Last Friday, ESPN shut down Grantland, the sports and pop-culture site founded by Bill Simmons, former star for the network and editor-in-chief of the site up until his splashy termination this May. Lots of people were mad and/or angry – check out Monday’s Today in Tabs for the full rundown – but to me the most interesting piece was Chris Cillizza on Why Grantland Mattered to Journalism. Cillizza makes the case that Grantland was “an ambitious leap into the future of journalism” for two reasons:
- They were less focused on reporting the “what” of a story, focusing instead on the “so what” or the “what now,” and
- They didn’t restrict their writers to particular beats, allowing them to stretch beyond their ostensible areas of expertise.
Sound familiar? Whenever someone asks me why a guy who makes websites for an ad agency is going deep on glance journalism, independent media, domestic terrorism and soccer, I tell them that I’m making an ambitious leap into the future of journalism.
All kidding aside, Grantland and its writers was a huge influence on this publication and it will be dearly missed. The hole left is huge and for any one person or publication to try and fill it is madness. But Cillizza notes with some optimism:
“I — and I think lots of other people — tend to look for thinkers, reporters and tweeters whose sensibility is original. Who they work for is less important to me than how they go about doing their jobs and what they produce. I love Justin Bank when he tweets about the future of digital journalism but I also love it when he tweets about pro wrestling. In fact, I love that he tweets about journalism and pro wrestling.”
I agree with this so hard but my practical side knows that there’s no money in that, at least not today. Indie media exists primarily as a series of modern experiments in patronage and it has pretty much always been that way. Lots of money with no strings attached is the time-tested recipe for unfettered creative output and you don’t have to think any harder than daydreaming as you drive past a Powerball billboard on your way to work to know that’s true.

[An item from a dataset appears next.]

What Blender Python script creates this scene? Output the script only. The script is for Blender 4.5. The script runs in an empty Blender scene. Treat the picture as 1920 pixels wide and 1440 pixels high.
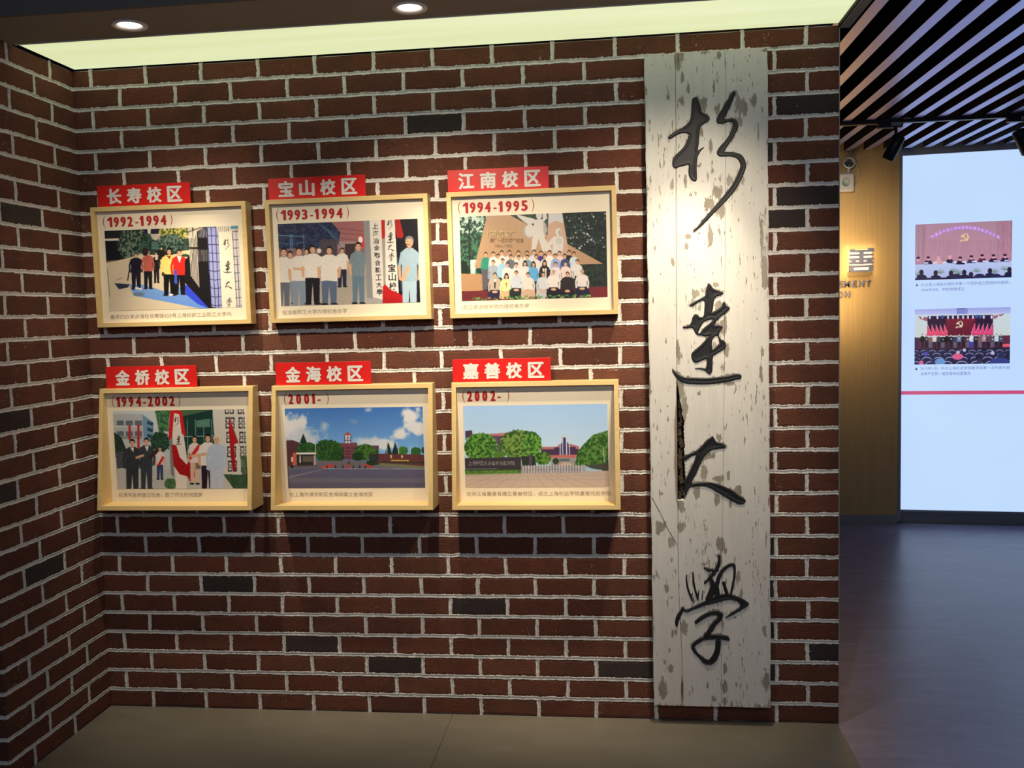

Was Grantland ahead of its time? Undoubtably – and when ESPN got tired playing Sugar Daddy to their ungrateful prodigy, the balance of power shifted and Grantland was gone. But when recounting this tale to future generations, let’s not forget that Grantland showed us what a modern media property can be: smart, funny, wide-ranging and clear-eyed. Today, Grantland is reduced to a bunch of words on a screen, but who knows what tomorrow might bring?